Faster disks might help. But, if the disk controllers on the
motherboard are less than ATA/100, you could install a separate
PCI-to-ATA controller, then the faster disks. All modern disks
support at least ATA-100. If you get new disks, go for a large
cache memory on the disks. And, even ATA disks of any sort are
becoming a bit obsolete. The newest thing seems to be SATA, which
can be much faster. They come in two speeds, relative to the
ATA/100, SATA-150 and SATA-300. Of course, they need SATA
controllers, not ATA controllers, but again there are PCI cards for
that.

As for file opening, much of that may be overhead to open the
program that opens the file. I find WORD to be especially slow to
open, independent of file size or disk fragmentation.

Thanks for your most helpful explanation and advice.
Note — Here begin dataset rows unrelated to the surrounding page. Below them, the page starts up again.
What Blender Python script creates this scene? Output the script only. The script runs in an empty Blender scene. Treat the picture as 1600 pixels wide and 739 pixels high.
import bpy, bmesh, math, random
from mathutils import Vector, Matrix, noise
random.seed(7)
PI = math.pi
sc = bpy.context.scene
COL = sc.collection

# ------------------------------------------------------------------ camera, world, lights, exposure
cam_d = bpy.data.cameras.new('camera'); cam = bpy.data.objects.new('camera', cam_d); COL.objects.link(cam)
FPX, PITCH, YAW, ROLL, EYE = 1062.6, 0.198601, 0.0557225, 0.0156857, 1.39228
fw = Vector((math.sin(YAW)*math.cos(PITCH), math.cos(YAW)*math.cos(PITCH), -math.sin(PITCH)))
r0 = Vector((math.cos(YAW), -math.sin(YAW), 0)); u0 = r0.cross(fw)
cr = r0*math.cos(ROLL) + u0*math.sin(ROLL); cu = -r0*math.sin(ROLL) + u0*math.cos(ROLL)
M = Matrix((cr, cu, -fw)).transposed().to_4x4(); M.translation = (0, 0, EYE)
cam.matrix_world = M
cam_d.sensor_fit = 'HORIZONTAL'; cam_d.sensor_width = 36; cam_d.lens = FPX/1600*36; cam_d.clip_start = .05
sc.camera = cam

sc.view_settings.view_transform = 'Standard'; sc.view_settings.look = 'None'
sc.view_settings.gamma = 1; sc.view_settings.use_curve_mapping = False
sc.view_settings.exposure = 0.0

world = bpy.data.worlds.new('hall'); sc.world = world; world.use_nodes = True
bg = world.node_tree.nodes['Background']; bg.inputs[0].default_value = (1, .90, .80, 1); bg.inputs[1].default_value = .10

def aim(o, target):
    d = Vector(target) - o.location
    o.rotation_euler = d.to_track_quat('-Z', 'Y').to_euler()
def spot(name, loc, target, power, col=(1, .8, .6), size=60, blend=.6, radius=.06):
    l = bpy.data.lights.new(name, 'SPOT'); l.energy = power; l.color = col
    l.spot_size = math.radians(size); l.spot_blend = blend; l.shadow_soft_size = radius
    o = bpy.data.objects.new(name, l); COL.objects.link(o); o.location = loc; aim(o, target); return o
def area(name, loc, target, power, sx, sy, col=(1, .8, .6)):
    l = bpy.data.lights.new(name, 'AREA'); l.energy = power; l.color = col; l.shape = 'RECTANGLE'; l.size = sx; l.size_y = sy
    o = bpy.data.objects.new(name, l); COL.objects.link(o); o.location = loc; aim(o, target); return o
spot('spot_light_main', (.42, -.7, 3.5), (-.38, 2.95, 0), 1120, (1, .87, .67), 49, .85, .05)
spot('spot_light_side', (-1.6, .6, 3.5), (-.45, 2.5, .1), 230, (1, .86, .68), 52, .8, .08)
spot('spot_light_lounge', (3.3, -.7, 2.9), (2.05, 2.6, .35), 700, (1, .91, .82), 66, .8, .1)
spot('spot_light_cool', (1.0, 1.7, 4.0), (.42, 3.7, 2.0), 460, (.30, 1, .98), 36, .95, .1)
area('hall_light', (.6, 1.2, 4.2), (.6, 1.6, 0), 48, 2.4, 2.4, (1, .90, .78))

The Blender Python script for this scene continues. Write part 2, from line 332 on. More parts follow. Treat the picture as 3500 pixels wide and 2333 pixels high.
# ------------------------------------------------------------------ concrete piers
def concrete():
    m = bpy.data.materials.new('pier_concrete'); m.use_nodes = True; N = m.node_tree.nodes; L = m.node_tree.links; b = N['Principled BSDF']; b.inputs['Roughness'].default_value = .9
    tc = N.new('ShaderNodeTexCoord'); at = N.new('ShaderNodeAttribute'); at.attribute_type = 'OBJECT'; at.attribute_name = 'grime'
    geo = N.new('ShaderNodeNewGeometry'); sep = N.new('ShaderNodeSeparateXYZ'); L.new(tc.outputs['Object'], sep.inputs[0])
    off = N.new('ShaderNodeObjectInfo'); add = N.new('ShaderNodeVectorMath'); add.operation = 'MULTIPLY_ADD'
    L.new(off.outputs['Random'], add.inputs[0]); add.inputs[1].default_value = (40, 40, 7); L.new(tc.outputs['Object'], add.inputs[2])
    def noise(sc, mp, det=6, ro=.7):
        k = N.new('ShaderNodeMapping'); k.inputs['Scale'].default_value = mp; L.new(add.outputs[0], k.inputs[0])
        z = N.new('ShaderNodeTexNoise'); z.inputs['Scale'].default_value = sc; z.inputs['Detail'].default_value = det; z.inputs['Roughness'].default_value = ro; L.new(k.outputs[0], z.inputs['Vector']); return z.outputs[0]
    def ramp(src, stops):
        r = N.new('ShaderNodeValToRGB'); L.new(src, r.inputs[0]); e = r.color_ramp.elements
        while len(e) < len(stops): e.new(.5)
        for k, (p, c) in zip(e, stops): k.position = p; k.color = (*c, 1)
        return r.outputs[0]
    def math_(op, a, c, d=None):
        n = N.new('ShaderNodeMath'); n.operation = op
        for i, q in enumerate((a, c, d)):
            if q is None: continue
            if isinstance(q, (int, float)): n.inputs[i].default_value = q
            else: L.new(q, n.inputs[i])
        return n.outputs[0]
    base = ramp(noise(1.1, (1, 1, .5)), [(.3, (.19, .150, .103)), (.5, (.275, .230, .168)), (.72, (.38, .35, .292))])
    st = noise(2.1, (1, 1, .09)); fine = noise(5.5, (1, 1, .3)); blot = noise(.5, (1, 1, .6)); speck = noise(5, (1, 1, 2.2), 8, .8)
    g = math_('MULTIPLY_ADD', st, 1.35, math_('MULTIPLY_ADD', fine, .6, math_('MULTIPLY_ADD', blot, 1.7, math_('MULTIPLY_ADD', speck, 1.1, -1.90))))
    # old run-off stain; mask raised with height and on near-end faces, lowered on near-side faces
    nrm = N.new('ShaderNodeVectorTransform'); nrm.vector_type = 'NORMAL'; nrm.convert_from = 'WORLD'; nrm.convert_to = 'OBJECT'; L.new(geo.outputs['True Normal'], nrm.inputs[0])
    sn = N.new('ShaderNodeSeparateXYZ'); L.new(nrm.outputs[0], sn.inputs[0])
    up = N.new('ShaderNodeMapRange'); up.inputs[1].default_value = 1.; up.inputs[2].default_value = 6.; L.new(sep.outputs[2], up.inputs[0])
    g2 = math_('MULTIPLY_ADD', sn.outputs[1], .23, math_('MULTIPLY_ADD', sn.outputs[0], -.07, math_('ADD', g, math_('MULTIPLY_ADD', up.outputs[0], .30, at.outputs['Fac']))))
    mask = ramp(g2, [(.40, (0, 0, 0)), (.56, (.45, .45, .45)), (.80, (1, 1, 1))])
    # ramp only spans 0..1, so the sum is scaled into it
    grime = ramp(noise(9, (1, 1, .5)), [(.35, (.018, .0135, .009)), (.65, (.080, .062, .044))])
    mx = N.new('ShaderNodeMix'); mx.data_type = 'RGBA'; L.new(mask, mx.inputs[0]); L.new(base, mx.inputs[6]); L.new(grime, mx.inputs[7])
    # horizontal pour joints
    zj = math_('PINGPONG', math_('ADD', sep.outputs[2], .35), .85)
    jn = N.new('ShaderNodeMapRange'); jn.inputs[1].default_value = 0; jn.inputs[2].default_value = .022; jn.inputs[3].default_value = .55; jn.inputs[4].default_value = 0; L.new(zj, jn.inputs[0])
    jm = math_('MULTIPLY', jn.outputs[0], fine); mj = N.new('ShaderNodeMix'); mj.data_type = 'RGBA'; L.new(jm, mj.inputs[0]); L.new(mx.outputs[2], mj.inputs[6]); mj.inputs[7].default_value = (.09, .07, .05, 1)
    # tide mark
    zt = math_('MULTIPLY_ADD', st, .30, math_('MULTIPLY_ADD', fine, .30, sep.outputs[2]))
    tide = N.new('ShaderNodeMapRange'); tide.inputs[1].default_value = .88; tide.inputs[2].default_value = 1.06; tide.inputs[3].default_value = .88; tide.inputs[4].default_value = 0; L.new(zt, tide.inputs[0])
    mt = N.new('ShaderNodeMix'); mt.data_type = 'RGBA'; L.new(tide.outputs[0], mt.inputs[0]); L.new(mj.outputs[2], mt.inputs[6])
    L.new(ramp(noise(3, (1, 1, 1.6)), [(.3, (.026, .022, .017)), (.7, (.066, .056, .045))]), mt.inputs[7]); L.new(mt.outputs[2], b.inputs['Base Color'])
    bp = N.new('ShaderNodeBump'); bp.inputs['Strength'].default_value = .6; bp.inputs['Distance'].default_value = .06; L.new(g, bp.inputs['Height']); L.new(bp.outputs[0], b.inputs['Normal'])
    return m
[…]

The problem I am trying to solve is the slowness with which the system
operates. I regularly run spybot and adaware and defrag. I am very
tempted to use a newly purchased hard drive to reinstall everything
and start over.

Ideally, there would be a program where you could clone the system
you have and move it to a new hard drive and that emliminate the
speed issues and defrag at the same time.

Thanks again/


I am still using Diskeeper version 8 and it defrags my 120 gig drive
pretty
fast, perhaps their is a problem with your files for diskeeper, have you
tried uninstalling it and a reinstall?


Uninstall & reinstall Diskkeeper? How would that help(asking seriously so I
understand)?


  #10  
Old October 7th 06, 10:38 PM posted to microsoft.public.windowsxp.basics
antioch
external usenet poster
 
Posts: 750
Default best defrag tool or method?


"Paul" wrote in message
. ..
I am using Diskkeeper and it is not making a dent in the fragmentaiton of
my disk.

I have 42GB with 16GB free. I have run diskkeeper continuously for a day
or two and it makes almost no difference to percieved speed of file
opening or the drive map fragmentation.

What works better and is free or trial?


Hi Paul
If I have missed this idea, I apologise.
I have seen in these groups, but alas, for moment I cannot find the post,
that some AVs are so intrusive that they hold-up defrag.
I have no idea why, but nearly two years ago, I suffered from slow defrag.
I had McAfee AV on a system with 60GB and 20% free space.
It was suggested I went off-line/disconnected from the net and disabled the
AV.
I can confirm defrag was much quicker. And DiskCleanup was faster too.